Enjoy it While You Can
It happens at least once a week. I’m in the middle of parenting chaos, exhaustedly chasing a child through a building somewhere and an older woman will turn to me, with a sigh and a tear in her eye, and say, “Enjoy it while you can. They grow so fast.”
And then I smile and say, “I know; I can’t believe how fast it’s gone already!”
But that’s my polite response. My real response, the one I’d never be brave enough to say out loud is: “You’re ruining this for me!”
Poof! It's gone.
It’s this strange part of being human – once you point out how important a moment is, it’s gone.
I have this memory of my kids jumping on my bed and climbing all over me. We all tumbled back onto the soft mattress and I held them tight while they squealed with delight and squiggled to free themselves. Out of nowhere, this quiet voice in my head whispered, “Don’t let go. Don’t ever let go.” And just then I physically could not hold them any more. They squirmed free and climbed around me, laughing and playing. Just when I realized how important the moment was, it was gone. I couldn’t get it back.
I have listened to so many of these well-intentioned women, in the moment and later in my memory. They plead with me to enjoy it while they’re little. But the problem is, from the moment I realize that I should be enjoying this memory-making moment, it becomes just that – a memory. I become nostalgic for the moment I am living in -- the one happening right now.
There have been so many moments I have watched my husband playing with our children, seeing what an incredible father he is, and I instantly feel like an old woman remembering this moment, instead of the young mother I am who is actually living it.
With good intentions, we keep repeating the same words
These lovely well-intentioned women, I wish there was a gentle and kind way I could help them to see that as soon as they say, “Believe it or not, you’ll miss this one day,” that I actually begin feeling the “missing” right then and there. It’s like an iridescent bubble floating through the air. You can simply gaze in wonder at its beautiful swirling patterns riding along the invisible breeze. But, as soon as soon as you reach out to touch it, poof, it’s gone. Just like that. Moments turn to memories. Poof. Just like that.

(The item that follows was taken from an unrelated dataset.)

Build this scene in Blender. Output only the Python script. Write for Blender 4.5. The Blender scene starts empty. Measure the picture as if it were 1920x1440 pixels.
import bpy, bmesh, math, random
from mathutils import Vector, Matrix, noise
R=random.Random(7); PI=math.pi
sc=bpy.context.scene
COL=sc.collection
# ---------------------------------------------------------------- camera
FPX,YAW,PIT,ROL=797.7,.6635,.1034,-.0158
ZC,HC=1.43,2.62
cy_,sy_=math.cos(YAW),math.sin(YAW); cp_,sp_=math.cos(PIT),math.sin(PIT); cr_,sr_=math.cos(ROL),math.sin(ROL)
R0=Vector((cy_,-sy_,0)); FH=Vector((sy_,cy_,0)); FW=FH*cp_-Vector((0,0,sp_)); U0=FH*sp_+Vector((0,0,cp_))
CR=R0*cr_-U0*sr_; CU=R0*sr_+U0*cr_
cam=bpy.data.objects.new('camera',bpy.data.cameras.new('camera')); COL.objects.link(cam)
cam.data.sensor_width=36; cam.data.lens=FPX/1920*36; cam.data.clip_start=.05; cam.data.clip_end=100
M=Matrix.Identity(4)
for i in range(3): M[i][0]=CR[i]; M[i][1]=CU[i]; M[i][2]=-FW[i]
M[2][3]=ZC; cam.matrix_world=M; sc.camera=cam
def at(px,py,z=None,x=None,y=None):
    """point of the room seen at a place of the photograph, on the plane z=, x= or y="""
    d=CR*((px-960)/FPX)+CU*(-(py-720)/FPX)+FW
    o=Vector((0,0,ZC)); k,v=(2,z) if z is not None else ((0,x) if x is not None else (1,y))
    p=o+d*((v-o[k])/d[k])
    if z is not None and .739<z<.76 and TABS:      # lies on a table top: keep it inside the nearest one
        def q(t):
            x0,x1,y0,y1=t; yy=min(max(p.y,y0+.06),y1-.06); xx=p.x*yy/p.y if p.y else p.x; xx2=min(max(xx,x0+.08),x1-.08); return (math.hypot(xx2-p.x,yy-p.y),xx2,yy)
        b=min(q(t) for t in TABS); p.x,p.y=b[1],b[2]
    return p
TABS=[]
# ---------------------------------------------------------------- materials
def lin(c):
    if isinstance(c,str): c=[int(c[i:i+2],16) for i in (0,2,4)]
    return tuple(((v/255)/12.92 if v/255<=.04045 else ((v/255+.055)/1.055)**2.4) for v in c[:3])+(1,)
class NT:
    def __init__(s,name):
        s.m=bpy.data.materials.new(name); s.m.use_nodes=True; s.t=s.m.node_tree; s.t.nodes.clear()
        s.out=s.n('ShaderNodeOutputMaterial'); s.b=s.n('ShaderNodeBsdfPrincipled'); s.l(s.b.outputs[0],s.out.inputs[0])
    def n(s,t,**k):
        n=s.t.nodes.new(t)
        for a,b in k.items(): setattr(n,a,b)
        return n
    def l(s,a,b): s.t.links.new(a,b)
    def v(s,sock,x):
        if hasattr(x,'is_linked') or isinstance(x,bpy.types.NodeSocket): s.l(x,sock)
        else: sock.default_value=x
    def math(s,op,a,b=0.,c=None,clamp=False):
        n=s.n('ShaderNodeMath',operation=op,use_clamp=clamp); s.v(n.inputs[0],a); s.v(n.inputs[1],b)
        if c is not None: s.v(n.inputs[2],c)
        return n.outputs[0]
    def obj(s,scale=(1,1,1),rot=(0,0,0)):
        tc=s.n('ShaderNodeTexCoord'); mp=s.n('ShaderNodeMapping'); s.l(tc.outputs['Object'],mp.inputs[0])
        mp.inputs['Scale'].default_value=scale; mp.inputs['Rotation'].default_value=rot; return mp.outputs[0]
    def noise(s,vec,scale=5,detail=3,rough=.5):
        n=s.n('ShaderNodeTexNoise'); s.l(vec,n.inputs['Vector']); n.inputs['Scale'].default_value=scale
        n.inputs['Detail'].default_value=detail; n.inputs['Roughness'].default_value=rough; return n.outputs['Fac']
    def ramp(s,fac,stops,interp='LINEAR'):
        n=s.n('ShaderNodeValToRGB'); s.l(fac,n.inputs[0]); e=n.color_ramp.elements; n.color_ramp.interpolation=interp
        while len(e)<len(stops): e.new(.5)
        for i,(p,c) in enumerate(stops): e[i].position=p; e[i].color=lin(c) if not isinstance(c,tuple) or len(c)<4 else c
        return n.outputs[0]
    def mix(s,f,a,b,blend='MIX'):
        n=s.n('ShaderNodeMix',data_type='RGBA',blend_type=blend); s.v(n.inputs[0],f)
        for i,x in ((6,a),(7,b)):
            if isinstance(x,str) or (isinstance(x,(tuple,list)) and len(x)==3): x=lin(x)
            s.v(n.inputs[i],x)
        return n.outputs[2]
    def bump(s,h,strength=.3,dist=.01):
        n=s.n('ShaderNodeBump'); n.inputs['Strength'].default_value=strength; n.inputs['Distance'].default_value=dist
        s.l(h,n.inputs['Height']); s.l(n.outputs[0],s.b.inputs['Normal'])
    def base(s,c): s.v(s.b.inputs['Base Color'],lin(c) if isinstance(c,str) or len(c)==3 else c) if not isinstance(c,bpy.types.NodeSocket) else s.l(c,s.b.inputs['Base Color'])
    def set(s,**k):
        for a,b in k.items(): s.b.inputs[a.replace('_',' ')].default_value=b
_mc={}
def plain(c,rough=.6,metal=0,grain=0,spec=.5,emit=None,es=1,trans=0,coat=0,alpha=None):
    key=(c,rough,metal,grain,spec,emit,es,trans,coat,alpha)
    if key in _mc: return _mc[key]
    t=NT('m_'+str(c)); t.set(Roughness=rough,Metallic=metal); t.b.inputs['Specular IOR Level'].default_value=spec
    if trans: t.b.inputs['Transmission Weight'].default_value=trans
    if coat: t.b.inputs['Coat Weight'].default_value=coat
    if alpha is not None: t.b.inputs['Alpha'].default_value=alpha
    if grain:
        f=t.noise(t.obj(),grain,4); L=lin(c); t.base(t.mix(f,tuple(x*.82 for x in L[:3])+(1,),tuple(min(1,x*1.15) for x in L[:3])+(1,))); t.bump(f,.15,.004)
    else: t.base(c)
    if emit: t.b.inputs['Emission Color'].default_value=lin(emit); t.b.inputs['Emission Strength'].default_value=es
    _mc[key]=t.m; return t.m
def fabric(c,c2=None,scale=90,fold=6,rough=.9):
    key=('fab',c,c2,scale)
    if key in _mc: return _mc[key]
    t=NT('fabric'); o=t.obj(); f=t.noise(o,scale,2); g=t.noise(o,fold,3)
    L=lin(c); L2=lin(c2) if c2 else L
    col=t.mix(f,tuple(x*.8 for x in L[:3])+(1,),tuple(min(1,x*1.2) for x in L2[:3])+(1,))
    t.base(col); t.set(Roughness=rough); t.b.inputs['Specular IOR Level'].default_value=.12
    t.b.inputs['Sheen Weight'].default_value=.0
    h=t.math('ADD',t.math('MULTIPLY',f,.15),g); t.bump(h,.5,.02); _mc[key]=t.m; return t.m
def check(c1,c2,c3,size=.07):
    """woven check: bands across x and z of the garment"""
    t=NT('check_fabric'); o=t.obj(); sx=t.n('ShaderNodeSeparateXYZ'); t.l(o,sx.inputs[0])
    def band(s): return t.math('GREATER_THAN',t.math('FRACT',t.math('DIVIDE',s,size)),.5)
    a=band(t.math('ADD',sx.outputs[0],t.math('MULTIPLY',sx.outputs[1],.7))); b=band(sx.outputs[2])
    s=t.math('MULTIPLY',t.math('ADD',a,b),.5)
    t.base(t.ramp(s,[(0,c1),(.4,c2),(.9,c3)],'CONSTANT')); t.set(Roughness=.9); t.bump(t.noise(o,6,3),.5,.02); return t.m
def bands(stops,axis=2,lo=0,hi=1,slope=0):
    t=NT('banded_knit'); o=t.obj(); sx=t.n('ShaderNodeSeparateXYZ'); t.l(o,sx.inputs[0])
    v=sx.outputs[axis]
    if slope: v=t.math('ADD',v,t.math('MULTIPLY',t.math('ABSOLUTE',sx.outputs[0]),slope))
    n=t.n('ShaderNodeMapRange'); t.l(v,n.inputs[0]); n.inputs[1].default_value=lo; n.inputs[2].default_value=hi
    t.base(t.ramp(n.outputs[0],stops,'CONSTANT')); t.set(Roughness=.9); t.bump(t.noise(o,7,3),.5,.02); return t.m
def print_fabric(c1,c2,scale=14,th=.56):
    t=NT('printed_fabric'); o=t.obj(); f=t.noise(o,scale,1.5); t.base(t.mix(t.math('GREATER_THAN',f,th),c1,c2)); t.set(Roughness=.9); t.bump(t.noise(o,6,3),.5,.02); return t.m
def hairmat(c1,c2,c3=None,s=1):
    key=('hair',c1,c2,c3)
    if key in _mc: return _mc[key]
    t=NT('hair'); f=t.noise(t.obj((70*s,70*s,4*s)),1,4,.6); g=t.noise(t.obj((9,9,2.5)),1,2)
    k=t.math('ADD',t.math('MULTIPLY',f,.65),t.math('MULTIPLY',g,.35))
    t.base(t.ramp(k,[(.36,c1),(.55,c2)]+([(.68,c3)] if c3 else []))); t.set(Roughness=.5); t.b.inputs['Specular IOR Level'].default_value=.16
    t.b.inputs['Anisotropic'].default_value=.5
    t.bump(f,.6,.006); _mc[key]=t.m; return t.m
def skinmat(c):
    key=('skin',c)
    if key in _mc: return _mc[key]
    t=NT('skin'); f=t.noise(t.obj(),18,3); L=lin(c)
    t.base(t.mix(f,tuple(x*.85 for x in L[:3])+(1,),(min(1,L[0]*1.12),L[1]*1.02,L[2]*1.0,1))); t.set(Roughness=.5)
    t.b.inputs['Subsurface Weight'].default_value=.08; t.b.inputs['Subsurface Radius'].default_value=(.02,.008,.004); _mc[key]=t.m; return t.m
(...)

I find myself doing it too when I spout nonsense advice at my little sister. I tell her things like, “Travel now. Go out now. Date a lot. Live a lot. Do everything; see everything. Hurry before you become tied down, like me.” But of course that’s not how life works at all. She has to live the life she’s living. Including going home when she’s tired, saving her money, dating only those people she wants to. She can’t just do everything and see everything because someone suggested it.
And so it is with my kids. I can’t just “enjoy it while I can” because someone said so. I have to be with my children right now. If I acknowledge it, then – poof – it’s gone. Instead, I’ll try not to focus. I’ll try to just be.
If you could get even one hour of their childhood back
Once, I was changing my son’s diaper in a synagogue bathroom and he was squealing and crying. My friend’s mother came in and sighed and shook her head lightly. She told me a story about when her three girls were little. She had just had enough one night so she went around the house, changing all the clocks forward an hour, and then announced, “Time for bed!” We laughed together about her memory. And then she looked at me with tears in her eyes and said, “You know, now that I’m older, I’d do anything to get that one hour back.”
I cry every time I remember that story or retell it to others. It’s not my story. But, it is. It is every mother’s story. We’re fighting so hard to make it through every little minute. But when we turn and look around, we want all the minutes back.
Keep them tight in your memory. Don't let them go.
I know I’ll be spouting this nonsensical advice at young mothers one day in decades to come. I’ll look at that mom covered in unidentifiable mess – the one with loud energetic children, carrying too many bags, probably trying to get everyone strapped into a car seat or stroller or shopping cart or some other torture device, who just looks like she needs a quiet place to sit with her feet up for a few minutes – I’ll see her exhaustion and say, “Enjoy it while they’re little. You won’t believe how much you’ll miss this.”
I won’t say it to her because I think it will help her. I’ll say it because it will help me. Because acknowledging my own sadness will make me feel better about the little ones who’ve grown and left the nest.
But maybe she’ll be wiser than me. Maybe she’ll be thoughtful and understanding. Maybe she’ll look kindly at me and say, “Yours are still little, too. Don’t be afraid of the sadness. Keep them tight in your memory. Don’t let them go.”